Arrow-right Camera
The Spokesman-Review Newspaper
Spokane, Washington  Est. May 19, 1883

Idaho’s return to Big Sky Conference embraced by coach Don Verlin

In the fall, the Big Sky Conference makes for a touchy subject at the University of Idaho.

But turn a few calendar pages and the Vandals find the topic downright embraceable.

And now that basketball is back in the Big Sky, it’s easy to get the impression that they never should have left.

“Excluding football,” Vandals coach Don Verlin is quick to qualify, “I think it’s the right place for us to be.”

Except it took the Western Athletic Conference falling apart as a football enterprise to get Idaho back in the Sky after an 18-year absence. Football has found a home in the Sun Belt Conference so it may continue to compete at the FBS level, even as a faction of the fan base believes it, too, should come back to the old neighborhood.

That back-and-forth continues on message boards and barstools, if nowhere that it actually matters. But on hoop’s return, there is no debate. Indeed, irrespective of any new additions to the roster who might prove to have an impact, Idaho’s new/old digs figures to be the most important program development of the 2014-15 season.

“It restores or renews rivalries that Idaho has had for a long time, in a conference setting that’s always more meaningful,” Verlin said. “And to go with the regional part of it, the travel is going to be so much better for our team.

“If I could pick any conference to be in – in our situation – I would tell you the Big Sky.”

Which is not to say anyone is expecting the Vandals to dominate upon their return.

In a poll of the league’s coaches last month, Idaho was picked to finish seventh; media that cover the Sky had the Vandals a spot lower. And that’s in a year when Montana, one of the conference’s perennial toughies, will be fighting for its postseason life.

Naturally, the Vandals aren’t conceding a thing. While Idaho’s roster tilts heavily toward freshmen and sophomores, the staff thinks its guard play will keep it afloat in a guard-dominant league – providing there’s some rebounding and defensive presence.

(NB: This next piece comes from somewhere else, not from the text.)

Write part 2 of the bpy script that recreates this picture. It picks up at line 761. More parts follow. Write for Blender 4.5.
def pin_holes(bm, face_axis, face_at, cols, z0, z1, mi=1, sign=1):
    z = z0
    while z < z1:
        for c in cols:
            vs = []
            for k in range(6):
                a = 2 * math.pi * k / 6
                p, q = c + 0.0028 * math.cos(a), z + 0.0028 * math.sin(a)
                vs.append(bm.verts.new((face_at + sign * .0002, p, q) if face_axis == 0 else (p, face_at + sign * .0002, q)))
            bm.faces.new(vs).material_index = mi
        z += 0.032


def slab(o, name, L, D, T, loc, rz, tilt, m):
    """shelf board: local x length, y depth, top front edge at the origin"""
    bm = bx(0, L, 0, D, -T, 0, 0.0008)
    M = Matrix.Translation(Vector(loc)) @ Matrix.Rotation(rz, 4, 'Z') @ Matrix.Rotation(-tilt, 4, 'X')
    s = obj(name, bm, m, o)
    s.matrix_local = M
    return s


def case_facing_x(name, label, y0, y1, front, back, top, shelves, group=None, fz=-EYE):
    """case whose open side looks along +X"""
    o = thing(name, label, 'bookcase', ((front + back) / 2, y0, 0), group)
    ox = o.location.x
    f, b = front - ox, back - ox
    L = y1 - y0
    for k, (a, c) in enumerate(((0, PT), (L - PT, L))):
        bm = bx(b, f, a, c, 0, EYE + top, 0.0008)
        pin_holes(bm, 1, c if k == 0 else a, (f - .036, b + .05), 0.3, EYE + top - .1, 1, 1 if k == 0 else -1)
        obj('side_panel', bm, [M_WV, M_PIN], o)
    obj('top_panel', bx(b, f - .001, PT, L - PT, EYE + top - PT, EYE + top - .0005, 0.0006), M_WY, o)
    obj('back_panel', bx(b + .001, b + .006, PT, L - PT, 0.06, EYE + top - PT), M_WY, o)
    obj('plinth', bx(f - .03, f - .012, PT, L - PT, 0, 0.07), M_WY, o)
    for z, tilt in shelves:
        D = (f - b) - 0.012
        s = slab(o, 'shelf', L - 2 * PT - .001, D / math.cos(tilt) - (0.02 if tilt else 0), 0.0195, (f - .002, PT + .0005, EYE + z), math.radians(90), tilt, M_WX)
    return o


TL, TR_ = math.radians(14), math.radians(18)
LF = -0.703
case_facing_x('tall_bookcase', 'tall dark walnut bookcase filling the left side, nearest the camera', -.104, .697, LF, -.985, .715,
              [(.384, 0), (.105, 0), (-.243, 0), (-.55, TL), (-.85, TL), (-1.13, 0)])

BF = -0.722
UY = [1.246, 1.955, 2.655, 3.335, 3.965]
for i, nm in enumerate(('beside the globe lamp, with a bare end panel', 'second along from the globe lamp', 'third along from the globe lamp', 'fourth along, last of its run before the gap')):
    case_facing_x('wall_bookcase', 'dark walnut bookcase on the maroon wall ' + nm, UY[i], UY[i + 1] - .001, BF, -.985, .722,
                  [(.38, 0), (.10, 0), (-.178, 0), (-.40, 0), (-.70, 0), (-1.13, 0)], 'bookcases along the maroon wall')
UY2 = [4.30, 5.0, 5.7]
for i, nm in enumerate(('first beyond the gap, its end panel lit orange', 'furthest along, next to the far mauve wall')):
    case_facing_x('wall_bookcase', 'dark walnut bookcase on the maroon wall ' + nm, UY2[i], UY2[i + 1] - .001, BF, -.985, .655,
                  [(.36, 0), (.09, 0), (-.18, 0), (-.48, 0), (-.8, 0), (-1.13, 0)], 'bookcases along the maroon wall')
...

And by way of a barometer, Verlin’s first six Idaho teams were 12-9 against Big Sky opponents – with six of those losses to Montana.

Besides, Idaho’s basketball history in its first run through the Sky was fitful. It took the Vandals 18 years to finish atop the standings and win the conference tournament. Don Monson’s teams went to back-to-back NCAA tournaments in the early 1980s; Kermit Davis repeated the feat later in the decade.

But it could be argued that the program took a major turn south when the school opted to abandon the league.

Joe Cravens presided over Idaho’s last Big Sky team in 1996 – when athletic director Pete Liske, enamored with the possibility of luring back Davis, fired his coach after just three seasons. Davis then bailed after one year – Idaho’s first in the Big West – and the school’s next three head coaches were all fired before Verlin was coaxed into the job. In the meantime, average attendance – already modest at 2,763 in that last Sky season – plummeted 60 percent by 2013, before a small uptick last year.

But the Sky has seen some slippage itself. Last year its RPI was 28th among 32 Division I conferences. The year before Idaho left the league, it was 15.

“But one thing I do see in the Big Sky is that there are a lot of good coaches in the league – and a good mix,” Verlin said. “You’ve got some young guys, some first-time head coaches, and some older guys who’ve done it for a while. From what we experienced last year in the WAC, that jumped out at me.”

But not nearly as much as the travel.

As the WAC grappled with the fallout from realignment and keep itself alive, it was forced to expand well beyond the West – and the time members spent on the road. Last year, the Vandals had to find their way to far-flung schools like Texas-Pan American, Grand Canyon, Chicago State and Missouri-Kansas City. They covered nearly 11,000 air miles on five trips, not counting any busing to regional airports.

That figure will fall to something like 4,600 miles this year – the longest trip a 1,400-mile swing to Sacramento and Portland. The Vandals will bus to Eastern Washington, and from Bozeman to Missoula and home on the Montana trip.

“The biggest thing is not taking three flights every time we leave here anymore,” Verlin said. “To Weber and Idaho State, it’s a flight to Salt Lake City. To NAU, it’s Spokane to Phoenix and some bus time. Southern Utah is direct to Las Vegas and a bus ride. It helps a little that we don’t play North Dakota and Northern Colorado.

“I listen to the coaches in the Big Sky complain about travel. This is a walk in the park.”